Sunday, October 9, 2016

The other face of Buddhism is not so pleasant!


Myanmar's Buddhists are one of the most violent people on earth, or so it seems. Buddhism is usually held as a non-violent religion, while the facts are quite contrary to such assumptions. Buddhism by no means has a spotless history. In Myanmar (formerly Burma), for example, Buddhists have engaged in whole sale killing and displacement of the Muslim Rohingya. Such persecution also happens in Sri Lanka, Thailand and Cambodia.
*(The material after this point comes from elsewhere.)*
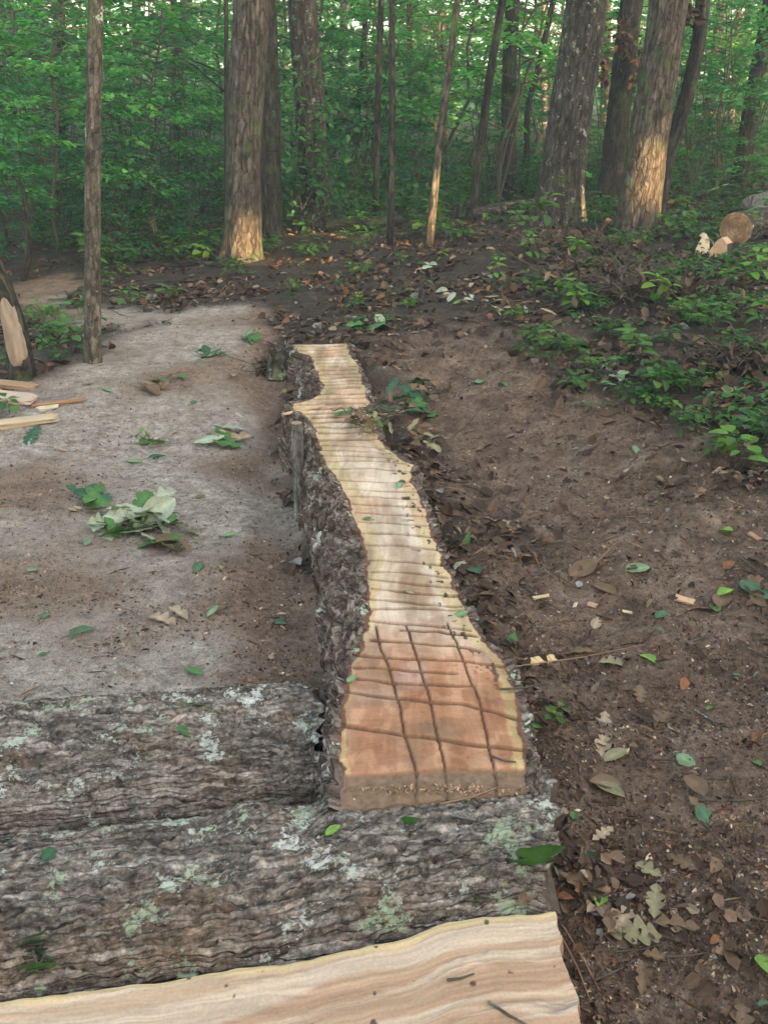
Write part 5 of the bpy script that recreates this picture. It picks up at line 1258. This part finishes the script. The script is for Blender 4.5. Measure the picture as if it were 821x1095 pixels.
def brush(px, py, w_, n, label, seed):
    b, _ = hit(px, py); r = np.random.default_rng(seed); root = empty('brush_pile', b, label, 'brush'); a = Acc()
    for k in range(n):
        p0 = r.normal(0, w_ * .4, 3) * np.array([1, .6, 0]); an = r.uniform(0, 6.28); ln = r.uniform(.15, .5); q = np.linspace(0, 1, 8)
        d = np.array([math.cos(an), math.sin(an) * .6, r.uniform(.1, .9)]); pth = p0 + q[:, None] * d * ln + np.stack([0 * q, 0 * q, -.35 * ln * q ** 2], -1) + np.cumsum(r.normal(0, .008, (8, 3)), 0)
        pth[:, 2] = np.abs(pth[:, 2]); a.add(*tube(pth, r.uniform(.002, .006) * (1.2 - q), 5)[:2])
    a.build('twigs', M_stem, root)
    m = 420; P = r.normal(0, w_ * .4, (m, 3)) * np.array([1, .6, .25]); P[:, 2] = np.abs(P[:, 2]); D = unit(r.normal(0, 1, (m, 3))); NN = unit(np.cross(D, r.normal(0, 1, (m, 3)))); L = r.uniform(.04, .09, m); V, F = leaf_cloud(P, D, NN, L, L * .5)
    mesh('dead_leaves', V, F, M_litter, root, col=np.repeat(pick(r, m, [(.045, .028, .02), (.09, .055, .035), (.16, .11, .075)], [3, 3, 1]), 6, 0), smooth=False)
brush(650, 300, .65, 150, 'dark tangle of dead twigs on the bank below the sunlit tree', 1)
brush(720, 318, .6, 120, 'dark brush heap below the split firewood', 2)
brush(800, 390, .4, 70, 'dead brush at the right edge of the bank', 3)
brush(300, 395, .12, 24, 'twiggy debris against the far left end of the walkway', 4)
brush(620, 268, .5, 90, 'dark brush around the small orange cut block', 5)

# ------------------------------------------------------------------ ground cover nobody could count
def cover(name, n, yr, xr_, pr, hgt, leaf, base, seed, cs=1.6, th=.45):
    r = np.random.default_rng(seed); y = np.exp(r.uniform(math.log(yr[0]), math.log(yr[1]), n)); x = r.uniform(xr_[0], xr_[1], n) * y
    k = (r.uniform(0, 1, n) < pr(x, y)) & (fbm(x * cs, y * cs, seed, o=3) > th); x, y = x[k], y[k]; n = len(x)
    t, m, d = masks(x, y); k = (t < .2) & (m < .5); x, y = x[k], y[k]; n = len(x)
    hh = hgt * r.uniform(.1, 1, n) ** 1.4 * (.3 + 1.2 * fbm(x * 1.1, y * 1.1, seed + 3, o=2)); P = np.stack([x, y, Gz(x, y) + hh], -1)
    D = unit(np.stack([r.normal(0, 1, n), r.normal(0, 1, n), r.normal(-.1, .3, n)], -1)); up = unit(np.stack([r.normal(0, .35, n), r.normal(0, .35, n), np.ones(n)], -1))
    L = leaf * r.uniform(.6, 1.3, n); V, F = leaf_cloud(P, D, up, L, L * .6)
    tag(mesh(name, V, F, M_leaf, None, col=np.repeat(green(n, base), 6, 0), smooth=False), kind='stuff')
cover('ground_cover', 75000, (10.5, 30), (-.75, .75), lambda x, y: .35 + .65 * ss(11, 13, y), .55, .085, (.055, .135, .045), 5, .9, .40)
cover('low_greenery', 8000, (4.0, 10.5), (.10, .55), lambda x, y: ss(.16, .30, x / y), .09, .045, (.060, .165, .050), 6, 4.0, .57)

# ------------------------------------------------------------------ damp evening air
def haze():
    x0, x1, y0, y1, z0, z1 = -125, 125, -62, 152, float(gz.min()) - 1.5, 32
    V = [(x, y, z) for z in (z0, z1) for y in (y0, y1) for x in (x0, x1)]
    F = [(0, 2, 3, 1), (4, 5, 7, 6), (0, 1, 5, 4), (2, 6, 7, 3), (0, 4, 6, 2), (1, 3, 7, 5)]
    m = bpy.data.materials.new('haze'); m.use_nodes = True; nt = m.node_tree; nt.nodes.remove(nt.nodes['Principled BSDF'])
    v = nt.nodes.new('ShaderNodeVolumePrincipled'); v.inputs['Color'].default_value = (.86, .93, .95, 1); v.inputs['Density'].default_value = .0055; v.inputs['Anisotropy'].default_value = .2
    nt.links.new(v.outputs[0], nt.nodes['Material Output'].inputs['Volume'])
    tag(mesh('haze', V, F, m, smooth=False), kind='stuff')
haze()
scene.cycles.volume_bounces = 0

# ------------------------------------------------------------------ each repeat gets a label of its own, by the thing it stands nearest to
def to_px(p):
    v = RM.transposed() @ (Vector(p) - ORI)
    return (410.5 + FPX * v.x / -v.z, 547.5 - FPX * v.y / -v.z) if v.z < -.1 else (-9999, 0)
MARKS_UP = [(20, 'left edge of the picture'), (97, 'lone slim left trunk'), (180, 'gap left of the sunlit-footed trunk'), (262, 'thick trunk with sunlit foot'), (330, 'vine-covered trunk'), (418, 'straight middle sapling'),
            (470, 'leaning orange-lit sapling'), (545, 'dark upright trunk'), (605, 'biggest grey trunk'), (655, 'trunk with dead brown leaves'), (700, 'sunlit leaning trunk'), (745, 'curved dark trunk'), (805, 'right edge of the picture')]
MARKS_DN = [((60, 360), 'peeled trunk'), ((97, 388), 'foot of the lone left sapling'), ((180, 300), 'dark branch on the litter'), ((262, 280), 'sunlit tree foot'), ((336, 248), 'foot of the vine-covered trunk'),
            ((395, 350), 'leaves behind the far walkway end'), ((455, 287), 'whitish leaf tangle'), ((458, 264), 'foot of the orange-lit sapling'), ((506, 232), 'hollow black stump'), ((545, 333), 'pale shavings heap'), ((598, 238), 'foot of the biggest trunk'),
            ((611, 260), 'small orange cut block'), ((650, 300), 'tangle of dead twigs'), ((682, 247), 'foot of the sunlit leaning trunk'), ((755, 262), 'split firewood'), ((790, 245), 'round cut log'), ((720, 318), 'dark brush heap'),
            ((653, 405), 'frosty lichen tuft'), ((800, 390), 'dead brush at right'), ((790, 500), 'bright leafy plant at right'), ((600, 470), 'bare mud right of the walkway'), ((678, 610), 'pale mint leaf'), ((731, 643), 'orange-brown chip'), ((577, 708), 'notched yellow offcut'),
            ((692, 706), 'yellow-green leaf on dark soil'), ((806, 632), 'wide bluish green leaf'), ((732, 814), 'light green leaf lower right'), ((575, 924), 'big glossy lobed leaf'), ((755, 876), 'flat teal leaf'), ((680, 1002), 'dry olive oak leaf'), ((808, 1040), 'lower right corner'),
            ((590, 800), 'right side of the walkway butt'), ((500, 600), 'right bark of the walkway'), ((140, 560), 'pale oak twig'), ((245, 469), 'dry leaf clump on the trail'), ((172, 664), 'tan lobed leaf on the trail'), ((36, 466), 'dark fern-like leaf'), ((290, 690), 'left flank of the walkway'), ((170, 415), 'dark debris on the far trail')]
SHORT = {'understory shrubs beyond the tree line': ('layered green shrub', 1), 'tall understory shrubs': ('tall arching shrub', 1), 'low bushes at the edge of the woods': ('low dark bush', 1), 'young trees in the woods': ('thin-stemmed young tree', 1),
         'spreading young trees in the woods': ('spreading young tree', 1), 'slender far trunks': ('slender far trunk', 1), 'seedlings before the biggest trunk': ('low green seedling', 0), 'seedlings around the cut logs': ('low green seedling', 0),
         'seedlings on the right bank': ('green bank seedling', 0), 'seedlings near the shavings': ('small green seedling', 0), 'seedlings beyond the walkway': ('small green seedling', 0), 'seedlings by the lone sapling': ('small green seedling', 0),
         'seedlings beyond the trail': ('small dark seedling', 0), 'low plants among the tree feet': ('low leafy plant', 0), 'low plants by the left thicket': ('low dark green plant', 0), 'dead leaves on the soil': ('dead leaf', 0), 'tiny leaf scraps': ('tiny leaf scrap', 0),
         'short twigs in the litter': ('short twig', 0)}
ORD = ['first', 'second', 'third', 'fourth', 'fifth', 'sixth', 'seventh', 'eighth', 'ninth', 'tenth', 'eleventh', 'twelfth', 'thirteenth', 'fourteenth', 'fifteenth', 'sixteenth']
bk = {}
for o in scene.objects:
    if o.parent is None and o.get('group') in SHORT:
        d_, up_ = SHORT[o['group']]; px, py = to_px(o.location)
        if up_:
            if not -5 < px < 826: continue
            m_k = min(MARKS_UP, key=lambda m: abs(m[0] - px))[1]; rel = 'behind' if 'gap' not in m_k and 'edge' not in m_k else 'by'
        else:
            m_k = min(MARKS_DN, key=lambda m: (m[0][0] - px) ** 2 + 3 * (m[0][1] - py) ** 2)[1]; rel = 'near'
        bk.setdefault((d_, rel, m_k), []).append((px, py, o))
def label_row(d_, rel, m_k, L_):
    L_.sort(key=lambda q: q[0])
    for i, (px, py, o) in enumerate(L_):
        if len(L_) == 1: o['label'] = f'{d_} alone {rel} the {m_k}' if rel == 'near' else f'{d_}, only one {rel} the {m_k}'
        else: o['label'] = f'{d_}, {ORD[min(i, 15)]} from left {rel} the {m_k}'
for (d_, rel, m_k), L_ in bk.items():
    L_.sort(key=lambda q: q[1])
    nrow = 1 if len(L_) <= 7 else 2 if len(L_) <= 18 else 3
    names = {1: [''], 2: ['farther ', 'nearer '], 3: ['farther ', 'middle-distance ', 'nearer ']}[nrow]
    for k, nm_ in enumerate(names):
        label_row(nm_ + d_, rel, m_k, L_[k * len(L_) // nrow:(k + 1) * len(L_) // nrow])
We also know of reported arrests for hurting Buddhist sentiments, as in the case of three people jailed for wearing an ad for a disco depicting Buddha wearing headphones.




Buddhists, then, occasionally play the “offense card,” and it’s pretty dire when they do.


Here’s one example of the kind of religiously-based harassment and persecution that Burma has perpetrated. According to the New York Times, a trivial “offense” to Buddhism can reap a stiff prison sentence (reported June 2013):
A court in Myanmar has found two Muslim women guilty of setting off a recent outbreak of sectarian violence, one of them by bumping into a Buddhist novice monk. Myint Thein of the pro-government National Unity Party, who attended their trial, said Wednesday that the two women in the central township of Okkan were convicted of “insulting religion.” Both were sentenced to two years in prison with hard labor. A police officer in Okkan, who did not want to be identified because he is not authorized to speak to the news media, confirmed the sentences.
. . . The two women’s trial was related to an April 30 episode in Okkan that culminated with Buddhist mobs destroying shops and homes in several villages. Myint Thein said the court heard that one of the women bumped into the monk as he was collecting alms and the other grabbed the monk by his shoulders. It is considered inappropriate in Buddhism for women to have any physical contact with monks.
Even if the Muslim women did that on purpose, it doesn’t merit two years of hard labor. The sentence for bumping into a Buddhist monk is simply too harsh. One can only shudder to think what “hard labor” means in Burma!


By the way, such persecution of non-Buddhists is quite common in places like Myanmar. In the past we have seen how Buddhist monks had gouged eyes out of Muslims in the Rakhine state who did not pay obeisance to them while encountering them (Buddhists are required to do so to their monks). That is the height of religious intolerance practiced by monks!


The latest incident, reported in yesterday’s New York Times, involves Klaas Haijtema, a 30-year-old Dutch tourist who, while visiting Myanmar, was staying at a Mandalay hostel near a Buddhist center. On the night of September 23, the center began broadcasting Buddhist chants over a loudspeaker, disturbing Haijtema’s sleep.
After asking the Buddhists to lower the volume (they probably didn’t understand him), he then pulled the plug on the amplifier. BIG mistake. He was arrested and sentenced to—get this—three years at hard labor for “causing a disturbance to an assembly engaged in religious worship.”
 As the NYT reports:
Mr. Haijtema wept after the prison sentence was announced. He was also fined the equivalent of $80 for violating the terms of his entry visa, which require visitors to obey Myanmar’s laws and customs. Myanmar is a predominantly Buddhist country, and Mandalay is a relatively conservative city.
There are reports, however, that the Buddhist center was itself violating the law by broadcasting over a loudspeaker without a permit.